The asset turnover ratio is a financial metric that measures the relationship between revenues and assets. A higher ATR signifies a company’s exceptional ability to generate significant revenue using a relatively smaller pool of assets. For optimal use, it is best employed for comparing companies within the same industry, providing valuable insights into their operational efficiency and revenue generation capabilities.


1. What is the Asset Turnover Ratio formula?

The Asset Turnover formula is as follows: Net Sales / Average Total Assets

2. What are asset turnover and current assets turnover ratio?
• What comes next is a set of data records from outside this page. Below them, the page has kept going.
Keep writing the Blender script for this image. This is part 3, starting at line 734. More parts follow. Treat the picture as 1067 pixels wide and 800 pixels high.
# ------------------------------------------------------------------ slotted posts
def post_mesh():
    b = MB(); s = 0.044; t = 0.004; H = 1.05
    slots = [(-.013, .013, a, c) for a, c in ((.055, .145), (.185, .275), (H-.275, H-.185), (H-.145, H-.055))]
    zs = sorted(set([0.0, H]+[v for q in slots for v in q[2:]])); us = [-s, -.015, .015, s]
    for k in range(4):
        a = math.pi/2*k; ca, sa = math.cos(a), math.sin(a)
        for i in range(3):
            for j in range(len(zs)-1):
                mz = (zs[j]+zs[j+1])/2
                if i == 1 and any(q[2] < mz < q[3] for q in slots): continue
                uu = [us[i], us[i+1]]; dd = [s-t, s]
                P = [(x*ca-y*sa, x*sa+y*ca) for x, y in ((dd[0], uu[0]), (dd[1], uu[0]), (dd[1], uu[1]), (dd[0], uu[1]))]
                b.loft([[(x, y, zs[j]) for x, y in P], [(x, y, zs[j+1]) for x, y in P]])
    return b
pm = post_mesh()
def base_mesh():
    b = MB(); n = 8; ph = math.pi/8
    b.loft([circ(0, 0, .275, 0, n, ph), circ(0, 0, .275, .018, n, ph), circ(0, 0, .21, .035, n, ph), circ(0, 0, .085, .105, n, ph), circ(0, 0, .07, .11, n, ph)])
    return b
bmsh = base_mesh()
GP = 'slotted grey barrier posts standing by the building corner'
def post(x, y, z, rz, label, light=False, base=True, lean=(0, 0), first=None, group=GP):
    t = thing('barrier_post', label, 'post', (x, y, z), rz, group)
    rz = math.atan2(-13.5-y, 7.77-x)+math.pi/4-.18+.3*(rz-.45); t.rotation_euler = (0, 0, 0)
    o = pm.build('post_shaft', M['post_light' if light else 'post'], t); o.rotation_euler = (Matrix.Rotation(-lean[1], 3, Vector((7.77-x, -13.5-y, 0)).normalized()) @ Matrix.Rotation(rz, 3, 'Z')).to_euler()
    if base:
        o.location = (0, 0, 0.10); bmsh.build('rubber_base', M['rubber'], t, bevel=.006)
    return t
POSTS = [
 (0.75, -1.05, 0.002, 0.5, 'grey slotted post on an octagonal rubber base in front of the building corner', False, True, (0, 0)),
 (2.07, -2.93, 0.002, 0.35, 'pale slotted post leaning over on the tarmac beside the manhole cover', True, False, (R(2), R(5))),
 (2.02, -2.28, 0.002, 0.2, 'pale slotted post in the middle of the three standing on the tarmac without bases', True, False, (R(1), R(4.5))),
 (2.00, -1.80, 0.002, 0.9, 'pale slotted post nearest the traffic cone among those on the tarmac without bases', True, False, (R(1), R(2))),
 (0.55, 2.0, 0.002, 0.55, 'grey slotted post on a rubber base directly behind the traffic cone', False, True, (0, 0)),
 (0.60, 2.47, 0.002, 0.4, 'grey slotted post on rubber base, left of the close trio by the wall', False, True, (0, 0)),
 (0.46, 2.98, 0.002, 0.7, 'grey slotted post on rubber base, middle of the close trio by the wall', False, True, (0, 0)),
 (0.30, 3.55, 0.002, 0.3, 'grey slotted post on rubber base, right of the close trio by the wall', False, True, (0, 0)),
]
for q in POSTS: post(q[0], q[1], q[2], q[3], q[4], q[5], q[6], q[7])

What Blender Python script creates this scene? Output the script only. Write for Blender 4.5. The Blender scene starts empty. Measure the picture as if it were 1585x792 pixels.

Asset turnover is a measure of how efficiently a company uses its assets to generate sales. Whereas, the current ratio is a measure of a company’s ability to pay its short-term debts.

3. How to improve the asset turnover ratio?

To improve a low ATR, a company can take measures like stocking popular items, restocking inventory when needed, and extending operating hours to attract more customers and boost sales.

4. Is asset turnover a profitability ratio?

Asset turnover is not primarily a measure of profitability. Instead, it gauges how efficiently a company utilizes its assets to generate sales.

5.  What is a good asset turnover ratio?

Asset turnover ratios differ between industry sectors, making it crucial to compare only companies within the same sector. For instance, retail or service sector companies typically have smaller asset bases but generate higher sales volumes, resulting in higher average asset turnover ratios.

6. What is the asset turnover ratio vs. return on assets?

The asset turnover ratio assesses a company’s efficiency in using assets for sales generation, while return on assets (ROA) gauges its efficiency in generating profits with assets. ATR focuses on operational efficiency, whereas ROA encompasses both operational efficiency and profitability.